— Start Recorded information —

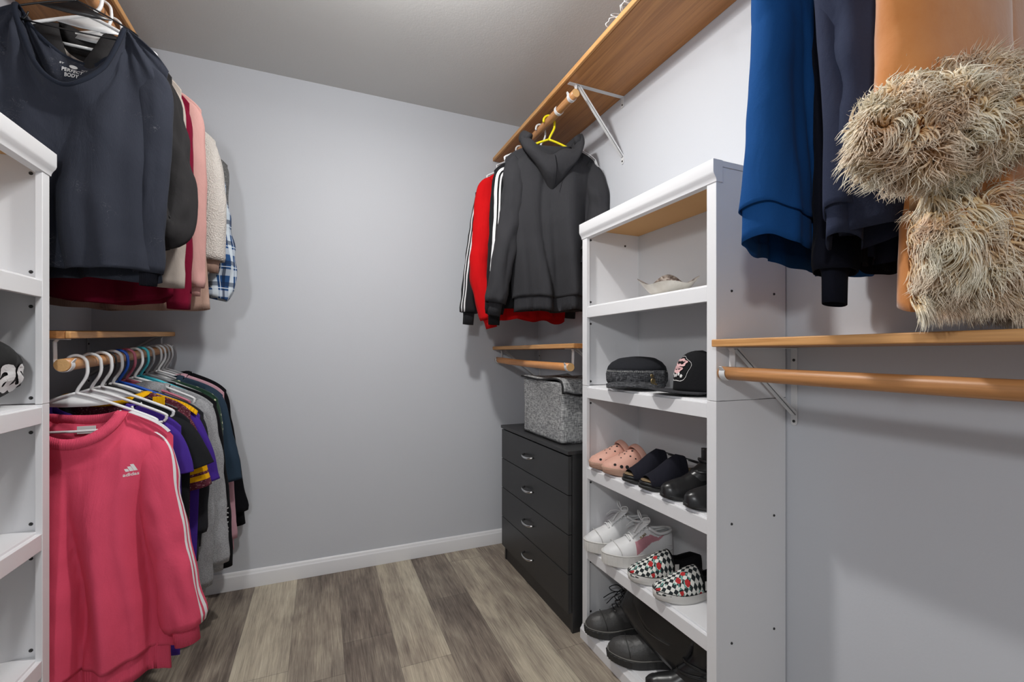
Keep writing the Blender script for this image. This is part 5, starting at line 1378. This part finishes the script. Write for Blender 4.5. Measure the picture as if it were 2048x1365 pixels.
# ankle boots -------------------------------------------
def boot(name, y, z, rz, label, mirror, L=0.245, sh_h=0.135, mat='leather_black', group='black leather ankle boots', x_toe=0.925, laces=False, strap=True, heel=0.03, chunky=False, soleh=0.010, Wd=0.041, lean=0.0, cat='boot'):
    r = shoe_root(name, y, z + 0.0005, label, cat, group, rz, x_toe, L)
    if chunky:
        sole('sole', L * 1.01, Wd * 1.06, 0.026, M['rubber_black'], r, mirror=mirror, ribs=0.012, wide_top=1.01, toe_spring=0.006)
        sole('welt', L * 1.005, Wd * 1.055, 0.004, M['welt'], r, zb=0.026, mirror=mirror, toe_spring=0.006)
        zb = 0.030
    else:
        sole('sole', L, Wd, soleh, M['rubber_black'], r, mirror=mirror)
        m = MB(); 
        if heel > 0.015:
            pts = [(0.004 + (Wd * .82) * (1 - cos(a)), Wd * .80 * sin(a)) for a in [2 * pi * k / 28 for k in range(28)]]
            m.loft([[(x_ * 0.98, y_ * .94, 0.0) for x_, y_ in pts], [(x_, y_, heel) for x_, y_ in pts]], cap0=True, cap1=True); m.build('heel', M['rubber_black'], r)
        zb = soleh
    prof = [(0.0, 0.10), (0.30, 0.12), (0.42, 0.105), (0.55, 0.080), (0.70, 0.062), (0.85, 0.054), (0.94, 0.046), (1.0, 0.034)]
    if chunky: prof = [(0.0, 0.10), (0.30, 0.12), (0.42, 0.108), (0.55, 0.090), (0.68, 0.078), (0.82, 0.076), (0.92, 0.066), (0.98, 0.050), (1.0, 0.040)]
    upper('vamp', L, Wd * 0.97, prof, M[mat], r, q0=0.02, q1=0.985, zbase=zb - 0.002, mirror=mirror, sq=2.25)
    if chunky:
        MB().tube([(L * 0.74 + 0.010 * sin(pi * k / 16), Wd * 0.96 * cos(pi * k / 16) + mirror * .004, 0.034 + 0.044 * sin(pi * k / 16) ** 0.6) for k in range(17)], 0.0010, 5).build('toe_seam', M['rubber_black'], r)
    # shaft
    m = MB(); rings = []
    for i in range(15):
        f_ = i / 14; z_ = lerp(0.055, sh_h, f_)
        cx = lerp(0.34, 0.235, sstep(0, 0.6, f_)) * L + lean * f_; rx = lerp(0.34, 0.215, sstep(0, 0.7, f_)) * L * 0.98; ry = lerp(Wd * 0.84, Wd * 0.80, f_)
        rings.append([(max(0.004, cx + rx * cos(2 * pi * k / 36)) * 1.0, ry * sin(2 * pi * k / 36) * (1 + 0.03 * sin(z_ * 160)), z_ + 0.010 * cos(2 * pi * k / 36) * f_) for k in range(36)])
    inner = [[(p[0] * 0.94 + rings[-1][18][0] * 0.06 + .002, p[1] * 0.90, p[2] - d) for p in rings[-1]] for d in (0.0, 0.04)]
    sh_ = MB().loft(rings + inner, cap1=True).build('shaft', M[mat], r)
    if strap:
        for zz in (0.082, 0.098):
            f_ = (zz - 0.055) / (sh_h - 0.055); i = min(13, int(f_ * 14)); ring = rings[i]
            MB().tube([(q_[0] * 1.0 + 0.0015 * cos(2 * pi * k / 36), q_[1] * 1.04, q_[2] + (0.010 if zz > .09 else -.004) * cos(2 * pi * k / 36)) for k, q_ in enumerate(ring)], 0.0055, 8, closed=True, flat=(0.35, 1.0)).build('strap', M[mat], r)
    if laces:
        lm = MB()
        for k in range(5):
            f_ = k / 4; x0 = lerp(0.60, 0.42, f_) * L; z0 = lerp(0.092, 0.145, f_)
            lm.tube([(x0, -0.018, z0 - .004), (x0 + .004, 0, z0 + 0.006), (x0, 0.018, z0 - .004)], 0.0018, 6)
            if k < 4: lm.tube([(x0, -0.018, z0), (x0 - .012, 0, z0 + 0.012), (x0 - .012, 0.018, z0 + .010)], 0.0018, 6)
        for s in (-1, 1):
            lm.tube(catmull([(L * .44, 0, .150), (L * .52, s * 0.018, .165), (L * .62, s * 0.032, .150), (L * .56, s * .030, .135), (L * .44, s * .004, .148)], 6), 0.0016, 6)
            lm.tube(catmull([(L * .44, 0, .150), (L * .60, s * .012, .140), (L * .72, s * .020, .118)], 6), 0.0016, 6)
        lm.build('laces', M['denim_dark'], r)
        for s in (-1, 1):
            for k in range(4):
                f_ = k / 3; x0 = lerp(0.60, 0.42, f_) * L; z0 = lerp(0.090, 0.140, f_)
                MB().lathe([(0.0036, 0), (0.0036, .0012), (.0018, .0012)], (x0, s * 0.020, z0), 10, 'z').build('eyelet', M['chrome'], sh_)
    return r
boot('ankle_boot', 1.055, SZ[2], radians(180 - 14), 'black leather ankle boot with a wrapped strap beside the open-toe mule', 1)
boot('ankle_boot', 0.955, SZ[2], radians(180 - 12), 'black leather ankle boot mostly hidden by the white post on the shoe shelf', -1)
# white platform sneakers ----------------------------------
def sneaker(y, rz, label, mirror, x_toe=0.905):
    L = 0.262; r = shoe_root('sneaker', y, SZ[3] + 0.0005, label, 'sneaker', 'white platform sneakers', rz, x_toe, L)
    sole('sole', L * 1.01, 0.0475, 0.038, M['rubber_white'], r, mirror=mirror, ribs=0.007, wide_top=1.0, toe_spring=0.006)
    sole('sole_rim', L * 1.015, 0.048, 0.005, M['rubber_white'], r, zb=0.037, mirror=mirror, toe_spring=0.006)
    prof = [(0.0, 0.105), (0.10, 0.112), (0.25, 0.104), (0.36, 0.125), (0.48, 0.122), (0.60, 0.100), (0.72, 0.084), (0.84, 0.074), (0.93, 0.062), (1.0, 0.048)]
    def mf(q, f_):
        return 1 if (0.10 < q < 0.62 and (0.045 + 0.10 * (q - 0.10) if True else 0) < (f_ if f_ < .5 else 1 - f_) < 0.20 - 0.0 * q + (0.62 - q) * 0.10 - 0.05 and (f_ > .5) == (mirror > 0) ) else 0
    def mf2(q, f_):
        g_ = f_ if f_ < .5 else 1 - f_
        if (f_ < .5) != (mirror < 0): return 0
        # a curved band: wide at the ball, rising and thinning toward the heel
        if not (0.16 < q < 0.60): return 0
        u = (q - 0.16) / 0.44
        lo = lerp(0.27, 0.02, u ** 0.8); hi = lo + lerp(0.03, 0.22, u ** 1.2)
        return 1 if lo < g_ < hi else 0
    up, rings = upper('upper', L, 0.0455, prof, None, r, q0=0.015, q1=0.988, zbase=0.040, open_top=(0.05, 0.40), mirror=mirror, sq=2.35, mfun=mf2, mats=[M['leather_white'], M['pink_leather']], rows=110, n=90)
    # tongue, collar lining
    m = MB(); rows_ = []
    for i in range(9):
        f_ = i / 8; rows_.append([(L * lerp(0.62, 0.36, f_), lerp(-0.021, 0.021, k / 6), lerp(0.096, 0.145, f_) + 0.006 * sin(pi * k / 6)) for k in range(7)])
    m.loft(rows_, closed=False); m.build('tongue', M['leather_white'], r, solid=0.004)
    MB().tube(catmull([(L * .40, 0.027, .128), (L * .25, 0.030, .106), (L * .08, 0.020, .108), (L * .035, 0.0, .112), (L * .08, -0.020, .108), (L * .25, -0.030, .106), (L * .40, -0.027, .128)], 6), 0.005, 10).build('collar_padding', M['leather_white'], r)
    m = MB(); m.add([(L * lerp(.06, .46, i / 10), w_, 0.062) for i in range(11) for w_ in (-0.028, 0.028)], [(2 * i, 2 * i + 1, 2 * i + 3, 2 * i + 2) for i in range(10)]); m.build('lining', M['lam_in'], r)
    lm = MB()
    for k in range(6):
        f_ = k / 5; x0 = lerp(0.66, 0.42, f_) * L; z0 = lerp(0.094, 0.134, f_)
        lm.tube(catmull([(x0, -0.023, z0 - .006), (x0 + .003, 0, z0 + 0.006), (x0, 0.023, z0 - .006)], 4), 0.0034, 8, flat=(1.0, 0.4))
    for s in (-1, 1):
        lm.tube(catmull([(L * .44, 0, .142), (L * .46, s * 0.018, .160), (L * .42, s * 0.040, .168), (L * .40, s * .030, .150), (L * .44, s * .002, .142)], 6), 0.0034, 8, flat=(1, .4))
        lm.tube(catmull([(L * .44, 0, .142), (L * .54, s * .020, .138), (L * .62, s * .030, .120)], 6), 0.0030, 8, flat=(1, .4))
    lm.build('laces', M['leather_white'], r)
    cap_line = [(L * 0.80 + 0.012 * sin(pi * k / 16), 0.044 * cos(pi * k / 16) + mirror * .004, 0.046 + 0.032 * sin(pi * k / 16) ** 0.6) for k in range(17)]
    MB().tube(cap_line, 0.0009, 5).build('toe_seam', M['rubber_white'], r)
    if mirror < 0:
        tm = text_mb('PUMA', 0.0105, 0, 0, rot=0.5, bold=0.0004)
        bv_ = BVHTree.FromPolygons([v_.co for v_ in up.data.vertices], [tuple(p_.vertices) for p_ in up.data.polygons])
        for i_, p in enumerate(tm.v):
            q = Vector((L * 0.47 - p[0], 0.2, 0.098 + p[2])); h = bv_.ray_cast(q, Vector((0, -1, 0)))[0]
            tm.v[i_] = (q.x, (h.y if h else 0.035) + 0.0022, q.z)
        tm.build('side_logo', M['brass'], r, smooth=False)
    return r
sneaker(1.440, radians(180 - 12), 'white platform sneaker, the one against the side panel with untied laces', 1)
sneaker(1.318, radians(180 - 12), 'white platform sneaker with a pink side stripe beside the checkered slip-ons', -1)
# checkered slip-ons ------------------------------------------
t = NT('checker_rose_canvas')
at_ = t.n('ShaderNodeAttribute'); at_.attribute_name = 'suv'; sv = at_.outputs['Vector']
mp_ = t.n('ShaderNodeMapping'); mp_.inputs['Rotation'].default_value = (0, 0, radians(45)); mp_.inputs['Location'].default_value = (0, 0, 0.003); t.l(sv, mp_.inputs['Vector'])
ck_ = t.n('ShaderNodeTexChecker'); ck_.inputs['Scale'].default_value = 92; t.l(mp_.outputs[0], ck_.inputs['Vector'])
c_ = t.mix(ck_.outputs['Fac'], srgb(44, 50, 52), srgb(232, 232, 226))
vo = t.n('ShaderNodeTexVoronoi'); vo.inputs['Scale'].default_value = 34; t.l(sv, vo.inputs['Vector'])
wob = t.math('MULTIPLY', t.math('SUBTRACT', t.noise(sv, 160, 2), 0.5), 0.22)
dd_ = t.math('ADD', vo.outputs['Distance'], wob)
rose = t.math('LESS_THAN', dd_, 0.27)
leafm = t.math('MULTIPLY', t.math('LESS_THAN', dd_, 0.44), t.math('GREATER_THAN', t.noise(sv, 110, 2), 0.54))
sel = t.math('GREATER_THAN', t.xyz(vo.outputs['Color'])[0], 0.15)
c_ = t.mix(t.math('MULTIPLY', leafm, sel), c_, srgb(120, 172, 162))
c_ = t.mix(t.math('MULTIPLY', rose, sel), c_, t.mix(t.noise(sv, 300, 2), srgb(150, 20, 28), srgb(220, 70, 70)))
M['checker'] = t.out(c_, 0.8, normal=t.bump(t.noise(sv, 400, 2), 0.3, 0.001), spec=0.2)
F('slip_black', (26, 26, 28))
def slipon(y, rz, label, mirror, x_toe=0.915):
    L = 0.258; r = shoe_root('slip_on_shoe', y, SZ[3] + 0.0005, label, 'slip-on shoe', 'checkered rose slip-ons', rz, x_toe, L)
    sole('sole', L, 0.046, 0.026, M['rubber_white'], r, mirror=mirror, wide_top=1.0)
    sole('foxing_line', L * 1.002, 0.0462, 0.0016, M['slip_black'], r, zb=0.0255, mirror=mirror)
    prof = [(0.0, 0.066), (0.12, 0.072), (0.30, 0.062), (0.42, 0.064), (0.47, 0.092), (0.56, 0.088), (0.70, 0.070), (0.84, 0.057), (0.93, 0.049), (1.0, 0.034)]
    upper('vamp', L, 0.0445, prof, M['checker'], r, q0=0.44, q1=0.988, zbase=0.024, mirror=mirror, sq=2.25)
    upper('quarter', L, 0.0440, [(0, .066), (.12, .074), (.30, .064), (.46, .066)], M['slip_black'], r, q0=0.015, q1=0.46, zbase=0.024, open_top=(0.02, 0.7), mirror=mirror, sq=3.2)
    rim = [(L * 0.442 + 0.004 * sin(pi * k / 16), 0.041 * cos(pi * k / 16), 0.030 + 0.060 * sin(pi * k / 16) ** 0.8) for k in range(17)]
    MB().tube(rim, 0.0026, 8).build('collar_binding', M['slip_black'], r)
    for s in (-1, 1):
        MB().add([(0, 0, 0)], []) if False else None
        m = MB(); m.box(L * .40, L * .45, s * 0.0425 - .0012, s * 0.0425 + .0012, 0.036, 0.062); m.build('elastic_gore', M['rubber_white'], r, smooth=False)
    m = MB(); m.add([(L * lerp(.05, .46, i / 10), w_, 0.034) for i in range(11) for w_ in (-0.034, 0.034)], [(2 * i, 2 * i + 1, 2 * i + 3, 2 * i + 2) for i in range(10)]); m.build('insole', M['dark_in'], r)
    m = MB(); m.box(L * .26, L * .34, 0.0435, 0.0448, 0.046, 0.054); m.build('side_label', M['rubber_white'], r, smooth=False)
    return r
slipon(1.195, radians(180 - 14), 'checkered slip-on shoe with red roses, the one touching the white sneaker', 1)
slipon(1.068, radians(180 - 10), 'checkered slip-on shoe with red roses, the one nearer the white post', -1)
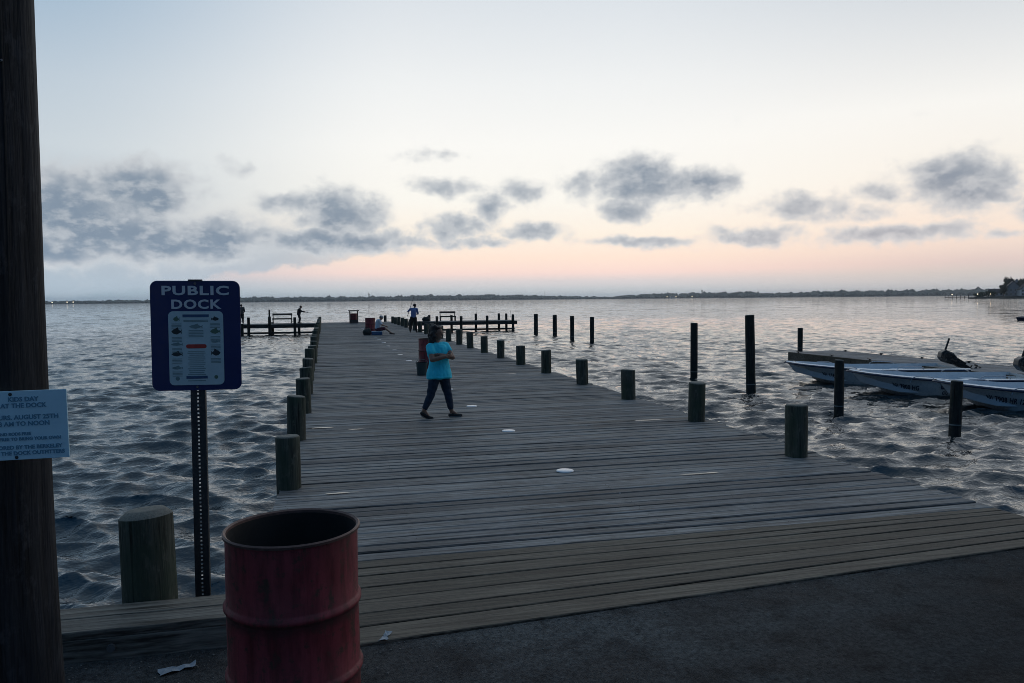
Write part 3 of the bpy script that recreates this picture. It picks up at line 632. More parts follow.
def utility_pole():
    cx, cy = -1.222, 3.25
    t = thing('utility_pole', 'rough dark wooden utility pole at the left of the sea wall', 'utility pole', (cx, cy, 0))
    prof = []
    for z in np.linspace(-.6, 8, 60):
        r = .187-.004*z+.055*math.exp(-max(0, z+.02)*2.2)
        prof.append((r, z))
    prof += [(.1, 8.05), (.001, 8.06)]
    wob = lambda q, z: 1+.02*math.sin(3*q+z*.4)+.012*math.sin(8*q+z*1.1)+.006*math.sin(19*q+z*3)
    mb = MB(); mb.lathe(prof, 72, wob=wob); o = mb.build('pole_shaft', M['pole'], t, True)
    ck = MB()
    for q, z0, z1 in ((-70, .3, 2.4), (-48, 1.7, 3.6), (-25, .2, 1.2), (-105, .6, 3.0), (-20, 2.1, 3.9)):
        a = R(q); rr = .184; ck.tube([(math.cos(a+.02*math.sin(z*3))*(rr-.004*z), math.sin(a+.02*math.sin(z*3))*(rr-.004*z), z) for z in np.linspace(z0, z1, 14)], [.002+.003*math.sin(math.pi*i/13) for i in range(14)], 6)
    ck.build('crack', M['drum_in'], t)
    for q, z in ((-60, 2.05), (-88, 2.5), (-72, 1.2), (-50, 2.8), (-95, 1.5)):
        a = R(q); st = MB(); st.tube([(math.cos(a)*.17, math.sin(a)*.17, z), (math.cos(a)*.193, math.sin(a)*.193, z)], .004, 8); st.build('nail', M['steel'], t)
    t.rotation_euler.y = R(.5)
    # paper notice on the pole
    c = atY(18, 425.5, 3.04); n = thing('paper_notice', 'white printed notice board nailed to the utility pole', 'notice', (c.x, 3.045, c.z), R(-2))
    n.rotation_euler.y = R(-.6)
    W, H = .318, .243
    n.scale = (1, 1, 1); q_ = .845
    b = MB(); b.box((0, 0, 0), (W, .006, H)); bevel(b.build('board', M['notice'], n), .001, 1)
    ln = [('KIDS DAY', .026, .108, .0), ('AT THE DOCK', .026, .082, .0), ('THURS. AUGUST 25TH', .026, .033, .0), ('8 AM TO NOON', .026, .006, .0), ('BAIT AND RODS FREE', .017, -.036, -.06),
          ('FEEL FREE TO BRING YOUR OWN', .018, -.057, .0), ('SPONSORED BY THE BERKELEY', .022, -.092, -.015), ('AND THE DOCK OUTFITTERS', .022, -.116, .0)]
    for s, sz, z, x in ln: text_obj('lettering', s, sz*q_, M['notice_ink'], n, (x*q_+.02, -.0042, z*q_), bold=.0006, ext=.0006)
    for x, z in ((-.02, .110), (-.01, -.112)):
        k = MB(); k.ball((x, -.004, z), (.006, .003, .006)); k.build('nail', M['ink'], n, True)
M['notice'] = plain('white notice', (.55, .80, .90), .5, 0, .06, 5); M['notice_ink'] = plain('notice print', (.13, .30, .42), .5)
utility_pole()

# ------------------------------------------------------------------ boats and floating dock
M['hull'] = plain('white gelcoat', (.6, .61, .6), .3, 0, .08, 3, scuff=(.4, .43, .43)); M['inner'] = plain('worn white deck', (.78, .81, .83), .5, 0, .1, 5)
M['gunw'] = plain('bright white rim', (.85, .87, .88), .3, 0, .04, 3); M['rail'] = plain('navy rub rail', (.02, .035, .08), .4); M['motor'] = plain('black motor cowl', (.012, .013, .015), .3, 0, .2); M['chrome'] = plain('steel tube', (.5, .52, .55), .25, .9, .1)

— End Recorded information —

• _Stated goal_
Pull out every line of the entries that includes the word "picture".

• _Written response_
Keep writing the Blender script for this image. This is part 5, starting at line 1378. This part finishes the script. Write for Blender 4.5. Measure the picture as if it were 2048x1365 pixels.
Write part 3 of the bpy script that recreates this picture. It picks up at line 632. More parts follow.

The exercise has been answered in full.